1958 Dünya Kupası dışında hiçbir uluslararası turnuvada yer alamayan Galler, İzlanda ile birlikte EURO 2016’nın en önemli hikâyelerinden birini yazdı. Yıldız oyuncusu Gareth Bale’in öncülüğünde grup aşamasını İngiltere’nin önünde lider olarak tamamlayan Galler ikinci turda Kuzey İrlanda’yı mağlup etti. Bale ve arkadaşları asıl sürprizi çeyrek finalde yaptılar ve turnuvaya “altın nesil” ile gelen favorilerden Belçika’yı geçtiler. Yarı finalde ise şampiyon Portekiz’e elendiler.

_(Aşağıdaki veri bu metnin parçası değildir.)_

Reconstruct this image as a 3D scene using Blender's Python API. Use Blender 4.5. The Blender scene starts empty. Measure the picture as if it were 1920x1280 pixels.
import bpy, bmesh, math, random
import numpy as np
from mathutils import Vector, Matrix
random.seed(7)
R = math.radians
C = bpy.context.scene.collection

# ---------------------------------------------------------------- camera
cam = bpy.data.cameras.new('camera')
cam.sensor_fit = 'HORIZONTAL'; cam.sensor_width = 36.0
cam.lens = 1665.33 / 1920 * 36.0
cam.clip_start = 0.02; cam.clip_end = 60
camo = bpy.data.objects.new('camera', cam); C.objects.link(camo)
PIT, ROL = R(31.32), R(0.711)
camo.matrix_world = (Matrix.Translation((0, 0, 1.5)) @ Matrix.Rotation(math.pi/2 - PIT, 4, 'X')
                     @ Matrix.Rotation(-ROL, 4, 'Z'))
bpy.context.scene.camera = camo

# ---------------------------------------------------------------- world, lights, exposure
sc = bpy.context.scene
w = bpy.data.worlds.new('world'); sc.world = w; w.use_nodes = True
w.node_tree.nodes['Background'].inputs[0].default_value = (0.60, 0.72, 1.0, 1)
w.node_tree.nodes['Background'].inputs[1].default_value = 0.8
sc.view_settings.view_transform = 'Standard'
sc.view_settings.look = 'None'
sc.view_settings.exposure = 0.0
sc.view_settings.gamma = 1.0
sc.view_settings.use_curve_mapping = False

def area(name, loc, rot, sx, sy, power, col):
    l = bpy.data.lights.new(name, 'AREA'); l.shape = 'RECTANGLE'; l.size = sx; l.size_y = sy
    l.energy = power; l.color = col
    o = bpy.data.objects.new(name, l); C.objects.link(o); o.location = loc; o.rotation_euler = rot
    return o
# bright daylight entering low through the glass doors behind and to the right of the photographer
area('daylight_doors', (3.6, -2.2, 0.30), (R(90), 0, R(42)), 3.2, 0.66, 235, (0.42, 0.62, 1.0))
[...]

Gelelim Türkiye’ye... Turnuvaya “icat edilmiş” bir statüyle en iyi 3.olarak katıldık. Her turnuvada olduğu gibi teknik direktöründen futbolcusuna çok iddialıydık. “Biz bitti demeden bitmez” sloganıyla Eyfel Kulesini her maç kırmızı-beyaza boyamayı başardık! İlk iki maçta rakip ceza sahasına giremesek de gündemimiz “turnuva sonrası hesap sorma” ve “prim vaatleri” idi. Çek Cumhuriyeti’ni mağlup ettiğimiz son maç hiçbir işe yaramadı ve turnuvadan İtalyanların deyimiyle “bidon” olarak ayrıldık!